BRIEF –
Pictures excluded, return the lines below from the first through the line holding "PI = math.pi".
· · · ·
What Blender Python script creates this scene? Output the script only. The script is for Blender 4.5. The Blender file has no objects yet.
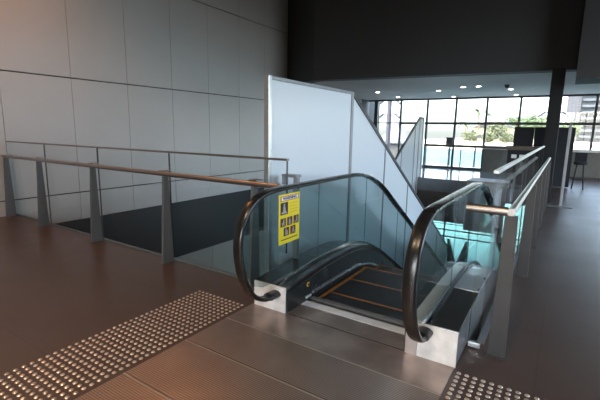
import bpy, bmesh, math, random
from mathutils import Vector, Matrix
random.seed(7)
S = bpy.context.scene
COL = S.collection
PI = math.pi

# ------------------------------------------------------------------ materials
def new_mat(name):
    m = bpy.data.materials.new(name); m.use_nodes = True
    nt = m.node_tree; nt.nodes.clear()
    out = nt.nodes.new('ShaderNodeOutputMaterial')
    return m, nt, out

def pbr(name, col, rough=0.5, metal=0.0, noise=0.0, nscale=6.0, col2=None, bump=0.0, bscale=40.0,
        spec=0.5, stretch=(1, 1, 1), rvar=0.0, coat=0.0):
    m, nt, out = new_mat(name)
    b = nt.nodes.new('ShaderNodeBsdfPrincipled')
    b.inputs['Base Color'].default_value = (*col, 1)
    b.inputs['Roughness'].default_value = rough
    b.inputs['Metallic'].default_value = metal
    b.inputs['Specular IOR Level'].default_value = spec
    b.inputs['Coat Weight'].default_value = coat
    nt.links.new(b.outputs[0], out.inputs[0])
    if noise or rvar or bump:
        tc = nt.nodes.new('ShaderNodeTexCoord')
        mp = nt.nodes.new('ShaderNodeMapping'); mp.inputs['Scale'].default_value = stretch
        nt.links.new(tc.outputs['Object'], mp.inputs[0])
        n = nt.nodes.new('ShaderNodeTexNoise'); n.inputs['Scale'].default_value = nscale
        n.inputs['Detail'].default_value = 5
        nt.links.new(mp.outputs[0], n.inputs['Vector'])
        if noise:
            mx = nt.nodes.new('ShaderNodeMix'); mx.data_type = 'RGBA'
            c2 = col2 or tuple(max(0, c * (1 - noise)) for c in col)
            mx.inputs['A'].default_value = (*col, 1); mx.inputs['B'].default_value = (*c2, 1)
            rp = nt.nodes.new('ShaderNodeMapRange')
            rp.inputs['From Min'].default_value = .35; rp.inputs['From Max'].default_value = .65
            nt.links.new(n.outputs['Fac'], rp.inputs['Value'])
            nt.links.new(rp.outputs[0], mx.inputs['Factor'])
            nt.links.new(mx.outputs['Result'], b.inputs['Base Color'])
        if rvar:
            r = nt.nodes.new('ShaderNodeMapRange')
            r.inputs['To Min'].default_value = max(.02, rough - rvar); r.inputs['To Max'].default_value = rough + rvar
            nt.links.new(n.outputs['Fac'], r.inputs['Value']); nt.links.new(r.outputs[0], b.inputs['Roughness'])
        if bump:
            n2 = nt.nodes.new('ShaderNodeTexNoise'); n2.inputs['Scale'].default_value = bscale
            nt.links.new(mp.outputs[0], n2.inputs['Vector'])
            bp = nt.nodes.new('ShaderNodeBump'); bp.inputs['Strength'].default_value = bump; bp.inputs['Distance'].default_value = .01
            nt.links.new(n2.outputs['Fac'], bp.inputs['Height']); nt.links.new(bp.outputs[0], b.inputs['Normal'])
    return m

def glass(name, tint=(1, 1, 1), refl=1.0, rough=0.0, film=0.0, film_col=(.8, .85, .85)):
    """thin clear pane: Schlick reflection over tinted transmission"""
    m, nt, out = new_mat(name)
    lw = nt.nodes.new('ShaderNodeLayerWeight'); lw.inputs['Blend'].default_value = .5
    p = nt.nodes.new('ShaderNodeMath'); p.operation = 'POWER'; p.inputs[1].default_value = 5
    nt.links.new(lw.outputs['Facing'], p.inputs[0])
    q = nt.nodes.new('ShaderNodeMath'); q.operation = 'MULTIPLY_ADD'; q.inputs[1].default_value = .96 * refl; q.inputs[2].default_value = .04 * refl
    nt.links.new(p.outputs[0], q.inputs[0])
    t = nt.nodes.new('ShaderNodeBsdfTransparent'); t.inputs[0].default_value = (*tint, 1)
    g = nt.nodes.new('ShaderNodeBsdfGlossy'); g.inputs['Roughness'].default_value = rough
    base = t.outputs[0]
    if film:
        d = nt.nodes.new('ShaderNodeBsdfDiffuse'); d.inputs[0].default_value = (*film_col, 1)
        mf = nt.nodes.new('ShaderNodeMixShader'); mf.inputs[0].default_value = film
        nt.links.new(t.outputs[0], mf.inputs[1]); nt.links.new(d.outputs[0], mf.inputs[2]); base = mf.outputs[0]
    mx = nt.nodes.new('ShaderNodeMixShader')
    nt.links.new(q.outputs[0], mx.inputs[0]); nt.links.new(base, mx.inputs[1]); nt.links.new(g.outputs[0], mx.inputs[2])
    nt.links.new(mx.outputs[0], out.inputs[0])
    return m

def frosted(name):
    m, nt, out = new_mat(name)
    tr = nt.nodes.new('ShaderNodeBsdfTranslucent'); tr.inputs[0].default_value = (.88, .93, .97, 1)
    di = nt.nodes.new('ShaderNodeBsdfDiffuse'); di.inputs[0].default_value = (.86, .90, .93, 1)
    tp = nt.nodes.new('ShaderNodeBsdfTransparent'); tp.inputs[0].default_value = (.85, .93, .95, 1)
    gl = nt.nodes.new('ShaderNodeBsdfGlossy'); gl.inputs['Roughness'].default_value = .25
    a = nt.nodes.new('ShaderNodeMixShader'); a.inputs[0].default_value = .65
    nt.links.new(tr.outputs[0], a.inputs[1]); nt.links.new(di.outputs[0], a.inputs[2])
    b = nt.nodes.new('ShaderNodeMixShader'); b.inputs[0].default_value = .06
    nt.links.new(a.outputs[0], b.inputs[1]); nt.links.new(tp.outputs[0], b.inputs[2])
    c = nt.nodes.new('ShaderNodeMixShader'); c.inputs[0].default_value = .06
    nt.links.new(b.outputs[0], c.inputs[1]); nt.links.new(gl.outputs[0], c.inputs[2])
    nt.links.new(c.outputs[0], out.inputs[0])
    return m

def emit(name, col, strength):
    m, nt, out = new_mat(name)
    e = nt.nodes.new('ShaderNodeEmission'); e.inputs[0].default_value = (*col, 1); e.inputs[1].default_value = strength
    nt.links.new(e.outputs[0], out.inputs[0]); return m

def floor_mat(name, col, col2, rough, tile=(1.2, 1.2), seam=.35):
    m, nt, out = new_mat(name)
    b = nt.nodes.new('ShaderNodeBsdfPrincipled'); b.inputs['Specular IOR Level'].default_value = .5
    tc = nt.nodes.new('ShaderNodeTexCoord')
    n = nt.nodes.new('ShaderNodeTexNoise'); n.inputs['Scale'].default_value = 1.3; n.inputs['Detail'].default_value = 6
    nt.links.new(tc.outputs['Object'], n.inputs['Vector'])
    n2 = nt.nodes.new('ShaderNodeTexNoise'); n2.inputs['Scale'].default_value = 160; n2.inputs['Detail'].default_value = 2
    nt.links.new(tc.outputs['Object'], n2.inputs['Vector'])
    mx = nt.nodes.new('ShaderNodeMix'); mx.data_type = 'RGBA'
    mx.inputs['A'].default_value = (*col, 1); mx.inputs['B'].default_value = (*col2, 1)
    nt.links.new(n.outputs['Fac'], mx.inputs['Factor'])
    br = nt.nodes.new('ShaderNodeTexBrick'); br.offset = 0
    br.inputs['Color1'].default_value = (1, 1, 1, 1); br.inputs['Color2'].default_value = (.93, .93, .93, 1)
    br.inputs['Mortar'].default_value = (1 - seam,) * 3 + (1,)
    br.inputs['Scale'].default_value = 1; br.inputs['Mortar Size'].default_value = .006
    br.inputs['Brick Width'].default_value = tile[0]; br.inputs['Row Height'].default_value = tile[1]
    nt.links.new(tc.outputs['Object'], br.inputs['Vector'])
    mm = nt.nodes.new('ShaderNodeMix'); mm.data_type = 'RGBA'; mm.blend_type = 'MULTIPLY'; mm.inputs['Factor'].default_value = 1
    nt.links.new(mx.outputs['Result'], mm.inputs['A']); nt.links.new(br.outputs['Color'], mm.inputs['B'])
    nt.links.new(mm.outputs['Result'], b.inputs['Base Color'])
    r = nt.nodes.new('ShaderNodeMapRange'); r.inputs['To Min'].default_value = rough - .07; r.inputs['To Max'].default_value = rough + .08
    nt.links.new(n.outputs['Fac'], r.inputs['Value']); nt.links.new(r.outputs[0], b.inputs['Roughness'])
    bp = nt.nodes.new('ShaderNodeBump'); bp.inputs['Strength'].default_value = .12; bp.inputs['Distance'].default_value = .002
    nt.links.new(n2.outputs['Fac'], bp.inputs['Height']); nt.links.new(bp.outputs[0], b.inputs['Normal'])
    nt.links.new(b.outputs[0], out.inputs[0]); return m

def ribbed_metal(name, col, rough, axis='Y', pitch=.012, strength=.6, metal=.85):
    """fine parallel ribs: square ridge wave along one axis"""
    m, nt, out = new_mat(name)
    b = nt.nodes.new('ShaderNodeBsdfPrincipled'); b.inputs['Metallic'].default_value = metal
    tc = nt.nodes.new('ShaderNodeTexCoord')
    w = nt.nodes.new('ShaderNodeTexWave'); w.bands_direction = axis; w.inputs['Scale'].default_value = 2 * PI / (pitch * 20); w.inputs['Distortion'].default_value = 0
    nt.links.new(tc.outputs['Object'], w.inputs['Vector'])
    n = nt.nodes.new('ShaderNodeTexNoise'); n.inputs['Scale'].default_value = 2.2; n.inputs['Detail'].default_value = 6
    nt.links.new(tc.outputs['Object'], n.inputs['Vector'])
    mx = nt.nodes.new('ShaderNodeMix'); mx.data_type = 'RGBA'
    mx.inputs['A'].default_value = (*col, 1); mx.inputs['B'].default_value = tuple(c * .55 for c in col) + (1,)
    nt.links.new(n.outputs['Fac'], mx.inputs['Factor'])
    mm = nt.nodes.new('ShaderNodeMix'); mm.data_type = 'RGBA'; mm.blend_type = 'MULTIPLY'; mm.inputs['Factor'].default_value = .45
    nt.links.new(mx.outputs['Result'], mm.inputs['A']); nt.links.new(w.outputs['Color'], mm.inputs['B'])
    nt.links.new(mm.outputs['Result'], b.inputs['Base Color'])
    r = nt.nodes.new('ShaderNodeMapRange'); r.inputs['To Min'].default_value = rough - .1; r.inputs['To Max'].default_value = rough + .12
    nt.links.new(n.outputs['Fac'], r.inputs['Value']); nt.links.new(r.outputs[0], b.inputs['Roughness'])
    bp = nt.nodes.new('ShaderNodeBump'); bp.inputs['Strength'].default_value = strength; bp.inputs['Distance'].default_value = .003
    nt.links.new(w.outputs['Fac'], bp.inputs['Height']); nt.links.new(bp.outputs[0], b.inputs['Normal'])
    nt.links.new(b.outputs[0], out.inputs[0]); return m

def foliage_mat(name, c1, c2):
    return pbr(name, c1, .7, noise=1, nscale=3, col2=c2)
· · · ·
THE REPLY –
What Blender Python script creates this scene? Output the script only. The script is for Blender 4.5. The Blender file has no objects yet.
import bpy, bmesh, math, random
from mathutils import Vector, Matrix
random.seed(7)
S = bpy.context.scene
COL = S.collection
PI = math.pi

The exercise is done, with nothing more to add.